Start of Supplied information
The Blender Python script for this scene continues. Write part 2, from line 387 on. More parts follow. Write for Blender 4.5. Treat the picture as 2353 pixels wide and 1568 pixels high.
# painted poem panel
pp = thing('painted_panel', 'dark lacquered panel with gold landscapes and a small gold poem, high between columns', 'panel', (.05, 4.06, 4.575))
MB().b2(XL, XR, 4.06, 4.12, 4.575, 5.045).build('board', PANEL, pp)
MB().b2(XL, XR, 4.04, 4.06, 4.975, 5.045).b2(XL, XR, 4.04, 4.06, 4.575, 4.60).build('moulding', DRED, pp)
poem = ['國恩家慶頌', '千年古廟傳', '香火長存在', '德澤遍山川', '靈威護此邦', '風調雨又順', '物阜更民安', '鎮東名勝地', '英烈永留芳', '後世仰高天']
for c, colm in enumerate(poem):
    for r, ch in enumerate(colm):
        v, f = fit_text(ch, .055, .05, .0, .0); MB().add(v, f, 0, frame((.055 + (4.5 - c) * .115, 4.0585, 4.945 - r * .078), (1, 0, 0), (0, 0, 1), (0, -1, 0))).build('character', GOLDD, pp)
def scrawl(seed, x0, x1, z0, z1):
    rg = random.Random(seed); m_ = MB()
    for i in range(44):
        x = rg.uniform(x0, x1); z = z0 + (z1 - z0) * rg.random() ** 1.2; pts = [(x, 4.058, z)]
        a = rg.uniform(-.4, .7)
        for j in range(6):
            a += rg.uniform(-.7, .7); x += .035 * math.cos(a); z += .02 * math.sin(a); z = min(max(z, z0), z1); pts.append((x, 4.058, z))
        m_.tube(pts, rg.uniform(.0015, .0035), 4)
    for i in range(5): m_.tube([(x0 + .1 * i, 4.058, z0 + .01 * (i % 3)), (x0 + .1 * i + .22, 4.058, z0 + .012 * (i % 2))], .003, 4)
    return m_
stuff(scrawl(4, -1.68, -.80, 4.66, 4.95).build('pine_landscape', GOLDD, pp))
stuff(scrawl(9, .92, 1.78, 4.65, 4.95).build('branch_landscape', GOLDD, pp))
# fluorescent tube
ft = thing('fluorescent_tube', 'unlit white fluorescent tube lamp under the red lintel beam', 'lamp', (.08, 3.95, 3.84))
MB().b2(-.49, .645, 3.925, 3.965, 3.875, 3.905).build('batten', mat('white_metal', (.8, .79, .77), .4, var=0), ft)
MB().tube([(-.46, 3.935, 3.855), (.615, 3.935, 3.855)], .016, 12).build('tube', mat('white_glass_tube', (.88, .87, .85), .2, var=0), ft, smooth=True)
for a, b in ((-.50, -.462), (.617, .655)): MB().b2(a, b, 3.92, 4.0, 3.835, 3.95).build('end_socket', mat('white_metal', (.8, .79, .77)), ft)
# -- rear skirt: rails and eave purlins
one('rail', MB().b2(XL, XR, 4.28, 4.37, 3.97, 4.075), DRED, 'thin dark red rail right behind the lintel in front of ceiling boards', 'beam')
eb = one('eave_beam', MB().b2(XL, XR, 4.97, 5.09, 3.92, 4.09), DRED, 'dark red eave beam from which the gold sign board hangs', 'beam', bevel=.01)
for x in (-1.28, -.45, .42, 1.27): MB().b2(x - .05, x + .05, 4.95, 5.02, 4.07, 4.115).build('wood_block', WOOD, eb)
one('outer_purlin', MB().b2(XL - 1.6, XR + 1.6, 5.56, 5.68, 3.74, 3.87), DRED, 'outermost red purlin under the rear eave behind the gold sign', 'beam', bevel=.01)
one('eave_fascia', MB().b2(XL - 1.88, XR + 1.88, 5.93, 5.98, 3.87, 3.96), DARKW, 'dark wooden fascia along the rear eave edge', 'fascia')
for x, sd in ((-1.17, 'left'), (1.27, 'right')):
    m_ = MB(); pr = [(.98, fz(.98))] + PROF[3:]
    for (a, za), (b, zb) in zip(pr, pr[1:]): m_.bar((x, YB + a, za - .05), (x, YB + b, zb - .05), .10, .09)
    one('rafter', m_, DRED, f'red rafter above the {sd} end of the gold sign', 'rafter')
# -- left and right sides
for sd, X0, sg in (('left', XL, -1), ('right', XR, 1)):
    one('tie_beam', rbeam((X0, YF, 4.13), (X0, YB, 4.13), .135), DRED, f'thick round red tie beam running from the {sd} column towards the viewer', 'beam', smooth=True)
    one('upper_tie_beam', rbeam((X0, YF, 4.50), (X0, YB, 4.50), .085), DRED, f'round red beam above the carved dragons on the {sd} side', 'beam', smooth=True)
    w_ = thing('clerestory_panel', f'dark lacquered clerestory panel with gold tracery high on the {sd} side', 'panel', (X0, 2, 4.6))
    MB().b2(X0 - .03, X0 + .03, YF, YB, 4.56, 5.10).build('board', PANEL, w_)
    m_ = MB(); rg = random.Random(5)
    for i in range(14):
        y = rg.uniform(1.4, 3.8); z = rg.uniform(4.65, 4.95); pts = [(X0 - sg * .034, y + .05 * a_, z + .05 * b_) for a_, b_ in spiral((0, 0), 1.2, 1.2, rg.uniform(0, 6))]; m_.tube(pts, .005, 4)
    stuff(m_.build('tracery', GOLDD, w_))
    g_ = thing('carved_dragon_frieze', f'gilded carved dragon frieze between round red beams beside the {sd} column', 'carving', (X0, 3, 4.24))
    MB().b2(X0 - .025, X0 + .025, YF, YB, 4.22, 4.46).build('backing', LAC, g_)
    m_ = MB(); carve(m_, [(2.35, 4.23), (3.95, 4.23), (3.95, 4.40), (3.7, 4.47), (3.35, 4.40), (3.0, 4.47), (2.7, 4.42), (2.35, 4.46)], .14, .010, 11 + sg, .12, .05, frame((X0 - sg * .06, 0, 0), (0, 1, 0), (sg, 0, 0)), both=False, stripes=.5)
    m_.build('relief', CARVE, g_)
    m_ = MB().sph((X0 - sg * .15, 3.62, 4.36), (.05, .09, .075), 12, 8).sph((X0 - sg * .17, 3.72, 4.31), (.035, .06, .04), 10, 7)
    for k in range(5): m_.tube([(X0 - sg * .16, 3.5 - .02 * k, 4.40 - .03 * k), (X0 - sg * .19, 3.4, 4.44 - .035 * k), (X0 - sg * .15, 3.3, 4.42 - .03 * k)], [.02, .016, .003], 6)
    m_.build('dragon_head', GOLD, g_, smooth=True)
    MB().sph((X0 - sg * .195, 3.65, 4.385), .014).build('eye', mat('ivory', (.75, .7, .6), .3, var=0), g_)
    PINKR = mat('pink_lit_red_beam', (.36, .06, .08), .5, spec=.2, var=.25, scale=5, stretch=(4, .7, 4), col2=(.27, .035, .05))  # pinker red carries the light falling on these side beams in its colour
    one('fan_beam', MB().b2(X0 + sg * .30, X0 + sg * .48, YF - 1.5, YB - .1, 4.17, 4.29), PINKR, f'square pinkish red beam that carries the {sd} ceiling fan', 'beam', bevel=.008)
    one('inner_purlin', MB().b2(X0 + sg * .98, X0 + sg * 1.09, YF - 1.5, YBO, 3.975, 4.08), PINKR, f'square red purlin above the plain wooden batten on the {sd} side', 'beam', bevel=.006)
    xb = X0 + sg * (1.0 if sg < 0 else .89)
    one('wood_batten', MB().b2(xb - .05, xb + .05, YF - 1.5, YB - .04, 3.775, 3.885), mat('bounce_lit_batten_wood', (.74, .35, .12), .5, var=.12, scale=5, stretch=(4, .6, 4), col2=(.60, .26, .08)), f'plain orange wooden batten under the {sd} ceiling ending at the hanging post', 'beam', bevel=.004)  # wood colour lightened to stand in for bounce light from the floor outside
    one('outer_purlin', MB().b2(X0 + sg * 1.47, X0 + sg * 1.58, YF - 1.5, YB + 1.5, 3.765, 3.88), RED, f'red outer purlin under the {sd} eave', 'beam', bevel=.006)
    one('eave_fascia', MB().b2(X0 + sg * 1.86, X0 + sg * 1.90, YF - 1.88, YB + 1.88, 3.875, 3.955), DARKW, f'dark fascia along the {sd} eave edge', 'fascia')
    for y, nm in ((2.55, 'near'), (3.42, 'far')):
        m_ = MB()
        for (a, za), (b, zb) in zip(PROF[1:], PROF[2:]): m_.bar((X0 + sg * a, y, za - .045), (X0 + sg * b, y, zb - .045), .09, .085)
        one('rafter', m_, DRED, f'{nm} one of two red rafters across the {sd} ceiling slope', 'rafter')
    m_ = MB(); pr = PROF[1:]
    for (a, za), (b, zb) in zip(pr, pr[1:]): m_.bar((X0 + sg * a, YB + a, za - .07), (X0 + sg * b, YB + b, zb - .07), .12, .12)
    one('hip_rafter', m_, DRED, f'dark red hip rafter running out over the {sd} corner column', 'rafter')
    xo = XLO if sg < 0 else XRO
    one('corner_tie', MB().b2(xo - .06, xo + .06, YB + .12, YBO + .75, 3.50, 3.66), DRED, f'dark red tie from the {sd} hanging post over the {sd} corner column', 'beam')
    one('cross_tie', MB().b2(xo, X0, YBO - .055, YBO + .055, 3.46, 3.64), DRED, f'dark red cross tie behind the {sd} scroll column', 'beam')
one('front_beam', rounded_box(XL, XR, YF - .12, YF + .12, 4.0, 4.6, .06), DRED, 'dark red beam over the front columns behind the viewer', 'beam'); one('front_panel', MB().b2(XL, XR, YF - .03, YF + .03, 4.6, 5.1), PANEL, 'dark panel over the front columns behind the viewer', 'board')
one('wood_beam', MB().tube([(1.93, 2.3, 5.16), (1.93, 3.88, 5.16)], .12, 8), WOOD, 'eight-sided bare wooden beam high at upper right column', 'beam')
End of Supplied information
◆ Task requirements
Select every line of the material above holding the word "carved" and copy it.

◆ Solution below
    one('upper_tie_beam', rbeam((X0, YF, 4.50), (X0, YB, 4.50), .085), DRED, f'round red beam above the carved dragons on the {sd} side', 'beam', smooth=True)
    g_ = thing('carved_dragon_frieze', f'gilded carved dragon frieze between round red beams beside the {sd} column', 'carving', (X0, 3, 4.24))